We could debate the op-ed’s assertions and show exactly where it fails, but if you’re already reading Thoughts on Liberty, you don’t need my help. Nick Gillespie and National Review’s Kevin Williamson have already done much of the heavy lifting there. Suffice it to say, the authors don’t appear to know jack shit about the history of libertarian thought, having instead pieced together their understanding based on whatever The Exiled or FireDogLake is writing about “Koch Bros” these days. It’s 800 words of strawmen and uninformed reckons about “radical” “libertarian” boogeymen such as Rand Paul and Ted Cruz. That it was even published does not speak well of the editor. If I gave Gina a post for TOL that showed such a poor understanding of the subject matter, she’d look at me like I just tried to set her hair on fire. Behold, a few examples:

Some, such as the Koch brothers, are economic royalists who repackage trickle-down economics as “libertarian populism.” Some are followers of Texas Senator Ted Cruz, whose highest aspiration is to shut down government. Some resemble the anti-tax activist Grover Norquist, who has made a career out of trying to drown, stifle or strangle government.

Transparent attempt to reposition popular political figures as “dangerous” radicals in cahoots with the Brothers Koch: Check. (Also: really? Grover Norquist runs a multimillion-dollar nonprofit, but he’s more dangerous than the guy in the suit with his finger on the LAUNCH DRONES button? Utter madness.)

[T]here are plenty of self-described libertarians who have adopted the label mainly because they support same-sex marriage or decry government surveillance. These social libertarians aren’t the problem.

Oh, social libertarians, a.k.a. self-styled libertarians who just care about civil liberties, a.k.a. plain-old American-style liberals aren’t the problem.
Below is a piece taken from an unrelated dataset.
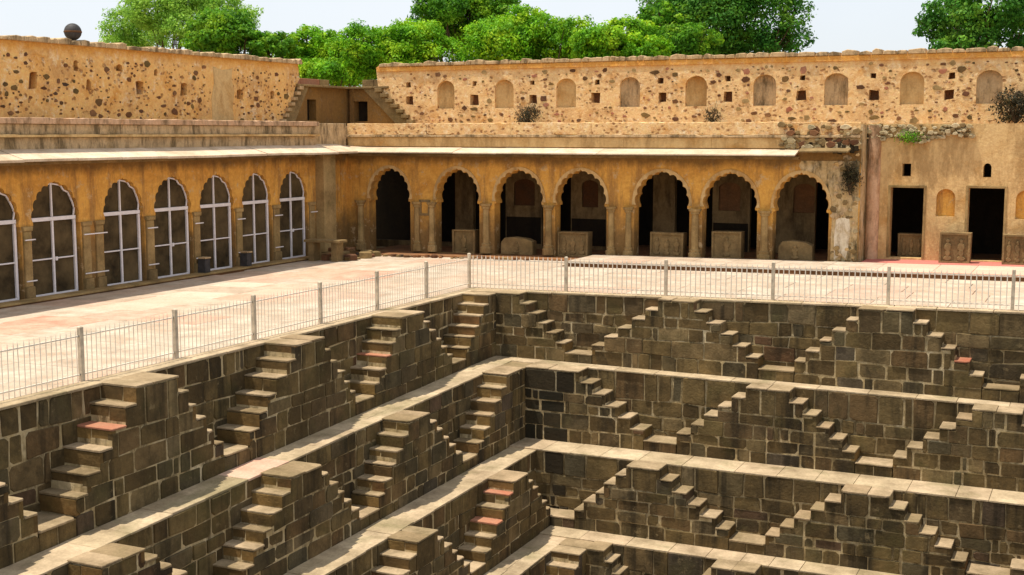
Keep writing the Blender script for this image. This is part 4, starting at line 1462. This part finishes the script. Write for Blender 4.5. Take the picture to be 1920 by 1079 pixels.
# loose line of stones along the first arches
r = random.Random(78)
o = thing('rubble_line', 'line of loose brown stones on the floor before the corner arch', 'rubble', (-25, 46.2, -0.1))
for k in range(60):
    x = r.uniform(-28.6, -20.5); y = 45.95 + r.uniform(-.25, .2)
    s_ = r.uniform(0.05, 0.15)
    n = 5
    v, f = prism([(x + s_ * r.uniform(.7, 1.3) * math.cos(2 * math.pi * i / n), y + s_ * r.uniform(.6, 1.2) * math.sin(2 * math.pi * i / n)) for i in range(n)], XY, pz(x) - 0.03, pz(x) + s_ * r.uniform(.5, 1.0), 0.015)
    mesh_obj('stone', v, f, r.choice(['rubble', 'carved']), o)

# round ball on the left wall
o = thing('ball_finial', 'dark round ball standing on top of the left rubble wall', 'finial', (XU - 0.2, 33.15, 8.0))
def lathe(cx_, cy_, prof, nn=24):
    vv, ff = [], []
    for (z, r_) in prof:
        for i in range(nn):
            a = 2 * math.pi * i / nn
            vv.append((cx_ + r_ * math.cos(a), cy_ + r_ * math.sin(a), z))
    for k in range(len(prof) - 1):
        for i in range(nn):
            j = (i + 1) % nn
            ff.append((k * nn + i, k * nn + j, (k + 1) * nn + j, (k + 1) * nn + i))
    return vv, ff
rb_ = 0.285
v, f = lathe(XU - 0.2, 33.15, [(8.36 - rb_ * math.cos(math.pi * k / 14), max(0.002, rb_ * math.sin(math.pi * k / 14))) for k in range(15)])
mesh_obj('ball', v, f, 'black', o)
v, f = lathe(XU - 0.2, 33.15, [(8.36 - 0.03, rb_ + 0.002), (8.36 - 0.02, rb_ + 0.012), (8.36 + 0.02, rb_ + 0.012), (8.36 + 0.03, rb_ + 0.002)])
mesh_obj('band', v, f, 'rubble', o)
v, f = lathe(XU - 0.2, 33.15, [(7.90, 0.16), (8.0, 0.15), (8.04, 0.09), (8.10, 0.10)])
mesh_obj('foot', v, f, 'black', o)

# ------------------------------------------------------------------ vegetation
def leaf_mesh(name, lobes, n, size, mat, parent, seed, shell=0.35, flat=0.8, **props):
    """lobes: (x,y,z,rx,ry,rz) ellipsoids; leaves spread through their outer volume"""
    rg = np.random.default_rng(seed)
    L = np.array(lobes, float)
    area = (L[:, 3] * L[:, 5] + L[:, 3] * L[:, 4] + L[:, 4] * L[:, 5])
    idx = rg.choice(len(L), n, p=area / area.sum())
    # clump centres spread over each lobe, leaves gathered round them
    K = max(60, int(n / 110))
    cidx = rg.choice(len(L), K, p=area / area.sum())
    cdn = rg.normal(size=(K, 3)); cdn /= np.linalg.norm(cdn, axis=1)[:, None]
    crad = 1 - shell * 0.75 * rg.random(K) ** 1.4
    crad *= rg.uniform(0.86, 1.12, K)
    C = L[cidx, :3] + cdn * crad[:, None] * L[cidx, 3:6]
    csz = np.clip(0.33 * L[cidx, 3:6].mean(1), 0.26, 0.80) * rg.uniform(0.6, 1.35, K)
    w = csz ** 2
    pick = rg.choice(K, n, p=w / w.sum())
    e = rg.normal(size=(n, 3)); e /= np.linalg.norm(e, axis=1)[:, None]
    er = rg.random(n) ** 0.45
    P = C[pick] + e * (er * csz[pick])[:, None] * np.array([1.15, 1.15, 0.8])
    d = e * 0.75 + cdn[pick] * 0.5
    d /= np.linalg.norm(d, axis=1)[:, None]
    idx = cidx[pick]
    rad = er
    tone = rg.uniform(0.66, 1.30, K)[pick]
    # drop leaves well inside another lobe
    inside = np.zeros(n, bool)
    for l in L:
        inside |= (((P - l[:3]) / (l[3:6] * 0.55)) ** 2).sum(1) < 1
    P, d, rad, tone = P[~inside], d[~inside], rad[~inside], tone[~inside]
    n = len(P)
    nrm = d * 0.9 + rg.normal(size=(n, 3)) * 0.6 + np.array([0, 0, 0.35])
    nrm /= np.linalg.norm(nrm, axis=1)[:, None]
    a = rg.normal(size=(n, 3))
    t1 = np.cross(nrm, a); t1 /= np.linalg.norm(t1, axis=1)[:, None]
    t2 = np.cross(nrm, t1)
    s = size * rg.uniform(0.55, 1.35, n)[:, None]
    q = np.stack([P - t1 * s, P - t2 * s * 0.55 + nrm * s * .15, P + t1 * s, P + t2 * s * 0.55 + nrm * s * .15], 1).reshape(-1, 3)
    c = parent_loc(parent)
    q = q - np.array(c)
    me = bpy.data.meshes.new(name)
    me.vertices.add(4 * n); me.vertices.foreach_set('co', q.ravel())
    me.loops.add(4 * n); me.loops.foreach_set('vertex_index', np.arange(4 * n, dtype=np.int32))
    me.polygons.add(n)
    me.polygons.foreach_set('loop_start', np.arange(0, 4 * n, 4, dtype=np.int32))
    me.polygons.foreach_set('loop_total', np.full(n, 4, dtype=np.int32))
    me.update(calc_edges=True)
    ca = me.color_attributes.new('leafvar', 'FLOAT_COLOR', 'POINT')
    g = rg.uniform(0.34, 0.68, n) * tone
    colr = np.stack([g * rg.uniform(.9, 1.15, n), g, g * rg.uniform(.7, 1.0, n), np.ones(n)], 1)
    ca.data.foreach_set('color', np.repeat(colr, 4, 0).ravel())
    me.materials.append(M[mat])
    return link(name, me, parent, (0, 0, 0), **props)

def limb(p0, p1, r0, r1, seg=5, wob=0.1, rr=None):
    rr = rr or R
    p0, p1 = Vector(p0), Vector(p1)
    n = 7
    ax = (p1 - p0).normalized()
    s = ax.orthogonal().normalized(); u = ax.cross(s)
    vv, ff = [], []
    off = Vector((0, 0, 0))
    for k in range(seg + 1):
        f_ = k / seg
        if 0 < k < seg:
            off = Vector((rr.uniform(-wob, wob), rr.uniform(-wob, wob), 0))
        else:
            off = Vector((0, 0, 0))
        c = p0.lerp(p1, f_) + off
        r_ = r0 + (r1 - r0) * f_
        for i in range(n):
            a = 2 * math.pi * i / n
            vv.append(tuple(c + (s * math.cos(a) + u * math.sin(a)) * r_))
    for k in range(seg):
        for i in range(n):
            j = (i + 1) % n
            ff.append((k * n + i, k * n + j, (k + 1) * n + j, (k + 1) * n + i))
    return vv, ff

CF = (2390.0, math.radians(25.0), math.atan(290 / 2390.0))
def at(px, py, Y):
    """a point of the place on the vertical plane y = Y, read off the photograph's geometry"""
    f_, a, p = CF
    fw = Vector((-math.sin(a) * math.cos(p), math.cos(a) * math.cos(p), -math.sin(p)))
    r_ = Vector((math.cos(a), math.sin(a), 0))
    u = r_.cross(fw)
    d = fw * f_ + r_ * (px - 960) - u * (py - 539.5)
    t = Y / d.y
    return Vector((0, 0, 5)) + d * t

def tree(name, label, Y, lobes_px, mat, n, size, seed, thin=False, group='trees behind the walls', shell=0.4):
    """lobes_px: (cx, cy, rx, ry) in photo pixels at distance Y"""
    lobes = []
    rr = random.Random(seed)
    scale = (at(961, 100, Y) - at(960, 100, Y)).x   # metres per pixel
    for (cx_, cy_, rx, ry) in lobes_px:
        p = at(cx_, cy_, Y + rr.uniform(-1.5, 1.5))
        lobes.append((p.x, p.y, p.z, rx * scale * 0.95, max(rx * scale * 0.8, 1.0), ry * scale * 0.97))
    bx_ = sum(l[0] for l in lobes) / len(lobes)
    root = thing(name, label, 'tree', (bx_, Y, -0.5), group)
    leaf_mesh('crown', lobes, n, size, mat, root, seed, shell=shell)
    s = Soup()
    zc = min(l[2] for l in lobes)
    fork = Vector((bx_, Y, max(1.6, zc * 0.45)))
    s.add(limb((bx_, Y, -0.5), fork, 0.30, 0.20, rr=rr))
    for l in lobes:
        tip = Vector((l[0], l[1], l[2] + l[5] * 0.35))
        s.add(limb(fork, tip, 0.15, 0.03, 6, 0.18, rr))
        for q in range(4):
            d = Vector((rr.uniform(-1, 1) * l[3], rr.uniform(-1, 1) * l[4], rr.uniform(0, 1) * l[5])) * 0.75
            st = fork.lerp(tip, rr.uniform(0.5, 0.85))
            s.add(limb(st, Vector((l[0], l[1], l[2])) + d, 0.05, 0.012, 4, 0.08, rr))
    s.build('trunk', 'bark', root)
    return root

tree('feathery_tree', 'pale green feathery tree rising behind the left wall', 60, [(235, 55, 48, 40), (290, 15, 62, 45), (350, -15, 70, 50), (270, 75, 60, 22), (410, 5, 45, 45), (450, 50, 40, 45), (210, 80, 22, 10), (330, 50, 45, 40)], 'leaf_pale', 70000, 0.075, 101, shell=0.9)
tree('bushy_tree', 'rounded deep green tree in front of the feathery one', 57, [(420, 62, 62, 38), (385, 85, 45, 28), (460, 85, 45, 32), (425, 45, 40, 22)], 'leaf_mid', 20000, 0.10, 102)
tree('bushy_tree', 'small dark tree right behind the broken left wall end', 57, [(512, 100, 36, 34), (530, 88, 22, 22), (545, 122, 26, 22), (490, 80, 20, 20)], 'leaf_mid', 12000, 0.095, 103)
tree('bushy_tree', 'bright green tree above the corner stairs, left one', 58, [(600, 92, 48, 40), (640, 110, 50, 40), (575, 75, 25, 22), (680, 90, 36, 42), (625, 135, 70, 20), (690, 65, 22, 18)], 'leaf_bright', 36000, 0.085, 104)
tree('bushy_tree', 'bright green tree above the corner stairs, right one', 59, [(770, 90, 60, 42), (735, 115, 50, 34), (820, 105, 46, 34), (765, 62, 40, 20), (715, 85, 30, 35), (800, 75, 40, 30)], 'leaf_bright', 36000, 0.085, 105)
tree('tall_tree', 'tall darker green tree between the bright bushes, its top cut by the picture edge', 66, [(865, 25, 70, 42), (905, 5, 60, 35), (830, 10, 50, 30), (880, 65, 52, 36), (955, 22, 36, 26), (800, 30, 30, 20)], 'leaf_mid', 40000, 0.09, 106)
tree('bushy_tree', 'broad leafy tree right of the tall dark one', 60, [(950, 85, 66, 45), (1000, 60, 62, 38), (930, 55, 36, 22), (1050, 85, 56, 40), (985, 32, 36, 16), (900, 100, 36, 24), (1085, 60, 30, 24)], 'leaf_bright', 42000, 0.085, 107)
tree('bushy_tree', 'yellow green bush left of the tallest tree', 58, [(1140, 85, 52, 36), (1190, 75, 45, 32), (1095, 98, 40, 26), (1165, 60, 36, 18), (1220, 98, 36, 24)], 'leaf_bright', 30000, 0.085, 108)
tree('tall_tree', 'tallest dark tree right of centre, cut by the top edge', 64, [(1330, 45, 92, 62), (1420, 35, 76, 58), (1370, -20, 110, 45), (1460, 70, 45, 34), (1400, 85, 70, 30), (1275, 5, 70, 30), (1490, 30, 34, 30), (1500, 78, 26, 14)], 'leaf_deep', 60000, 0.09, 109, shell=0.55)
tree('bushy_tree', 'bright rounded lobe of foliage in front of the tallest tree', 60, [(1255, 55, 48, 34), (1275, 85, 52, 28), (1235, 30, 30, 18), (1310, 75, 34, 26)], 'leaf_mid', 18000, 0.095, 110)
tree('feathery_tree', 'open branched tree at the right picture edge', 60, [(1800, 45, 50, 46), (1860, 20, 60, 48), (1760, 50, 36, 20), (1905, 60, 45, 34), (1790, 5, 40, 26), (1940, 10, 50, 40), (1820, 78, 60, 18)], 'leaf_deep', 24000, 0.095, 111, shell=0.95)
# tree rows beyond, seen only through gaps
tree('bushy_tree', 'low hedge like tree seen low between the left wall and the corner stairs', 62, [(560, 120, 60, 30), (650, 128, 90, 24)], 'leaf_mid', 12000, 0.11, 112)

def shrub(label, p, rx, rz, mat, n, size, seed, stems=8, ry=0.3):
    o = thing('shrub', label, 'shrub', p)
    rr = random.Random(seed)
    s = Soup()
    for k in range(stems):
        s.add(limb(p, (p[0] + rr.uniform(-rx, rx), p[1] + rr.uniform(-ry, ry), p[2] + rr.uniform(.5, 1.0) * rz * 2), 0.018, 0.005, 3, 0.03, rr))
    s.build('stems', 'bark', o)
    lb = [(p[0] + rr.uniform(-rx, rx) * .6, p[1] + rr.uniform(-.1, .1), p[2] + rz * rr.uniform(.5, 1.4), rx * .5, ry, rz * .55) for _ in range(4)]
    leaf_mesh('foliage', lb, n, size, mat, o, seed, shell=0.95)
shrub('dark dry bush on the roof below the niches, left of centre', (-22.35, 49.4, 5.32), 0.55, 0.5, 'leaf_dry', 1100, 0.045, 201, 22)
shrub('small dark plant clinging to the niche wall right of centre', (-14.35, 49.6, 5.32), 0.2, 0.5, 'leaf_dry', 380, 0.04, 202, 10)
shrub('large dark bush on the roof at the right picture edge', (-3.1, 49.2, 5.32), 0.85, 0.72, 'leaf_dry', 2600, 0.05, 203, 30)
shrub('creeper growing down the eroded end pier of the arcade', (-8.5, 47.28, 2.75), 0.22, 0.72, 'leaf_dry', 1300, 0.04, 204, 16, ry=0.10)
shrub('weeds growing on the broken roof edge above the first doorway', (-6.6, 48.35, 4.7), 0.7, 0.14, 'leaf_mid', 700, 0.03, 205, ry=0.15)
Thanks for clearing that up, I was confused.

Radical libertarianism, if ever put into practice at the scale of something bigger than a tiny enclave, would also be a disaster. We say the conditional “would” because radical libertarianism has a fatal flaw: It can’t be applied across a functioning society… Radical libertarians would be great at destroying. They would have little concept of creating or governing. It is in failed states such as Somalia that libertarianism finds its fullest actual expression.

There just has to be a corollary to Godwin’s Law with respect to the certainty that any uninformed debate about libertarianism eventually comes down to Somalia (thanks a lot, Mises.org). Sorry guys, but Digby beat you to that gem a while ago (don’t feel bad, he missed the distinction between anarchy and failed states, too).
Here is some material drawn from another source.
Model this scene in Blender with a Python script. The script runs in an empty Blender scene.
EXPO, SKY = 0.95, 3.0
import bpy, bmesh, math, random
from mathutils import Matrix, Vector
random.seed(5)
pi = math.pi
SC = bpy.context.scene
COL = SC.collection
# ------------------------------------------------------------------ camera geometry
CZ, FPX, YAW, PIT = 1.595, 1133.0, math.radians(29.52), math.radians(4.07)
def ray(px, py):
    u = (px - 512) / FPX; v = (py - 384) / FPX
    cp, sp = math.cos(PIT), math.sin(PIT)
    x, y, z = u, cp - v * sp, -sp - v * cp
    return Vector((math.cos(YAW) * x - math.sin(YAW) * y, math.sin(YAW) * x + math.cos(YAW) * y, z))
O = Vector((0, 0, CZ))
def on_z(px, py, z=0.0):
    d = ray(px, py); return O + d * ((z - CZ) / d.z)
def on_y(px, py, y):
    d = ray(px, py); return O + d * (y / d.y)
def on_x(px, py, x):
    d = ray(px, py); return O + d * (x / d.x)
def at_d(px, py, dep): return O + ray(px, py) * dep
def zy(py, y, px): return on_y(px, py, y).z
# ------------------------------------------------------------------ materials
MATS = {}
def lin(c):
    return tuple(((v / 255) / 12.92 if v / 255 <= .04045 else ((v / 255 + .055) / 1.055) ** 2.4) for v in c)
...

There are dozens of claims in the piece for libertarians to quibble. I’d like to know what convinced Hanauer and Liu that they had a solid enough grasp of an ideology – one that they clearly don’t subscribe to – to go on the record calling it “dangerous?” Why did Bloomberg View’s editor decide to publish this? More broadly, what is the standard for online opinion journalism? Why does so much general-interest opinion journalism on the Internet that actually gets read (that is, shared a billion times on Facebook) consist of little more than some bloke criticizing some complex subject he doesn’t understand well enough to comment on?

Putting it in terms of “what does it all mean, Aunt Merryweather?”, I can think of three explanations, not mutually-exclusive, for this ridiculous opinion piece (not the content of the piece, but the fact of its existence).

First, the usual clickbait and the declining standards of journalism. An editor for one of the top 20 American news outlets should be able to discern argument from crap, but it’s probably more lucrative to identify controversial material that invites engagement these days.

Second, Nick Gillespie (linked above) thinks the poor quality of this piece suggests the well of anti-libertarian arguments is running dry. I’m less convinced. Although libertarians have dissected and discussed and deconstructed the nuances of our philosophy among ourselves for decades, to the general Bloomberg-reading audience, we’re still invisible enough for Hanauer and Liu’s reasoning to sound… reasonable to the average Bloomberg reader.

Third, the media is broken, it just reflects the biases of its readers, which in turn are reinforced by the broken media and influenced by advertisers, in a never-ending feedback loop, compounded by the reality that the people who pay the closest attention to the media are… other members of the media. It tells us what we want to know, not what we need to know. Now, I‘ll grant you that this might sound like a tinfoil-hat, “it’s the system, man” kind of answer, but did you really think the readers of Bloomberg.com, (“well educated, successful professionals and can afford the luxury of an affluent lifestyle”) needed to be convinced that they don’t like Ted Cruz, a Republican from Texas? Think about this: The faction that’s most at risk from “radical libertarians” is the GOP, so it would make sense for RedState or NRO to tackle this angle (and they do). Is it possible that the fourth estate – not just Fox News and MSNBC and all the ideological little blogs – is really just a big psychic mirror?